Spam Spoofers
Spoofed by the Spammers
"What can a company do when its domain name has been spoofed? In the past three days, we have received over 1,200 bounced emails that appear to have come from us. The e-mails are for a refinancing company. I have tried to trace the e-mails through the headers, but they are masked. I even tried submitting a phony refinance request to see if I can get them to call me. How can I get this to stop? How can I report these people? And how can I avoid our domain getting blacklisted as a spammer for something someone did to us? If this can happen to a little company like ours, it is happening to others as well." -- Angie Keating, Reclamere, Inc.
You're not alone; this has happened to me, also. To research your question, I consulted with Laura Atkins of Word to the Wise, LLC, an expert on e-mail abuse and deliverability issues. She said that most public blacklists don't list the spammer's domain name but his IP address instead, that spammers sometimes use open proxies overseas that hide their true IP address. It's possible that your domain might be listed in some blacklist somewhere, but if no one is actually bouncing your mail as a result, you don't need worry too much about it. When your mail is being blocked, however, you must take action.
Unfortunately, there's not much recourse for people with this problem. To nab the spammers doing this to you, you must "follow the money," determine who is benefiting monetarily from the spam. Then get yourself an Internet-savvy lawyer and take the spammer to court. In California and some other states, there is a specific law that makes it illegal to spoof the return address, making it easier to go after such spammers.

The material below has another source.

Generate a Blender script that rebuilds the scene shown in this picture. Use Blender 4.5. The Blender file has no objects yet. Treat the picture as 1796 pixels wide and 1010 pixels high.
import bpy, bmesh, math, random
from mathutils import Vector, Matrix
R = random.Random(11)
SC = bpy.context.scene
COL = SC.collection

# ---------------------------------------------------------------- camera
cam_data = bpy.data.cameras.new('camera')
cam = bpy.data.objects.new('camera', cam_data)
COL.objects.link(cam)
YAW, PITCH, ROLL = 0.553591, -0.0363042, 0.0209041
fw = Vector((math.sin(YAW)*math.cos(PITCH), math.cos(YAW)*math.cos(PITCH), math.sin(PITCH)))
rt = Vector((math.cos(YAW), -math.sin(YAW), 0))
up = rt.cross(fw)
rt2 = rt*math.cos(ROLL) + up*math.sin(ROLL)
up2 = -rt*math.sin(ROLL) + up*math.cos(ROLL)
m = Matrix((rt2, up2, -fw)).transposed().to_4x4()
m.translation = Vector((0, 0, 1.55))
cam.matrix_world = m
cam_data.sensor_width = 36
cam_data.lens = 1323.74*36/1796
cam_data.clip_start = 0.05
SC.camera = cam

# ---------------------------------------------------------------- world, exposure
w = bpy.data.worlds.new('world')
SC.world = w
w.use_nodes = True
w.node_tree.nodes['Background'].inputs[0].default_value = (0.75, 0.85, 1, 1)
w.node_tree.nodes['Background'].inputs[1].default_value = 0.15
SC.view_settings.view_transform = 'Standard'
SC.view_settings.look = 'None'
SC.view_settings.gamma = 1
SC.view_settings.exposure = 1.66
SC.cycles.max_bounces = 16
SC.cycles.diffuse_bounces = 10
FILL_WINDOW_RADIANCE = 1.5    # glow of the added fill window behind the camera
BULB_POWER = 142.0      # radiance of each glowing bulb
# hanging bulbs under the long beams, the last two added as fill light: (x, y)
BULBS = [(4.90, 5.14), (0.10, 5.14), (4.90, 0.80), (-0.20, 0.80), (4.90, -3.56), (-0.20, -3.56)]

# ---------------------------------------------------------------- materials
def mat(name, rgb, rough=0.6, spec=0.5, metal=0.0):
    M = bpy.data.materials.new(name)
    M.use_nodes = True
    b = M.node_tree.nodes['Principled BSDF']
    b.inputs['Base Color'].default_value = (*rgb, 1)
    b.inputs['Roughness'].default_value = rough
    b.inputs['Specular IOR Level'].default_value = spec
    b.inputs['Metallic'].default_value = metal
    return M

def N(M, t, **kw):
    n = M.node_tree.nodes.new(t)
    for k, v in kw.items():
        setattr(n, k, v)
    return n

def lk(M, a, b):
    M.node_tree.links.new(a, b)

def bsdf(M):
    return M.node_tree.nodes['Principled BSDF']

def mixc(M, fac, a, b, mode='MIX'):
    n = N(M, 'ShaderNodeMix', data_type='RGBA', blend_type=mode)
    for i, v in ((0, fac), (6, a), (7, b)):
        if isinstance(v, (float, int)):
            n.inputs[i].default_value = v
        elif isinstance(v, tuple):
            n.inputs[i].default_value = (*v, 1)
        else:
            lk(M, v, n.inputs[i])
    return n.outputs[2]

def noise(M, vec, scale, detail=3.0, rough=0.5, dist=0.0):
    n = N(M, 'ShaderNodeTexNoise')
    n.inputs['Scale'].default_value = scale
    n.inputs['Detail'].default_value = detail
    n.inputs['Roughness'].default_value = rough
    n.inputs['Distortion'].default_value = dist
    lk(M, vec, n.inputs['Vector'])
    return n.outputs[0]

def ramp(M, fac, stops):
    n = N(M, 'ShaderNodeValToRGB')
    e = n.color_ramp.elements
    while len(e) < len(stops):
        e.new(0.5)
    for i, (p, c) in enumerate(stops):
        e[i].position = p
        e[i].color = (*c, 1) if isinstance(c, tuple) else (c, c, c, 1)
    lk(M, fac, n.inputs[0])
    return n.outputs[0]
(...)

Otherwise your court case would have to be based on case law rather than existing statutes, an even more expensive proposition.
I encourage you to lobby your legislators for effective federal laws against spamming that (1) aren't watered down so much by the direct marketing industry that they don't do any good, but at the same time (2) are not so restrictive that they make it impossible to conduct legitimate, opt-in e-mail marketing.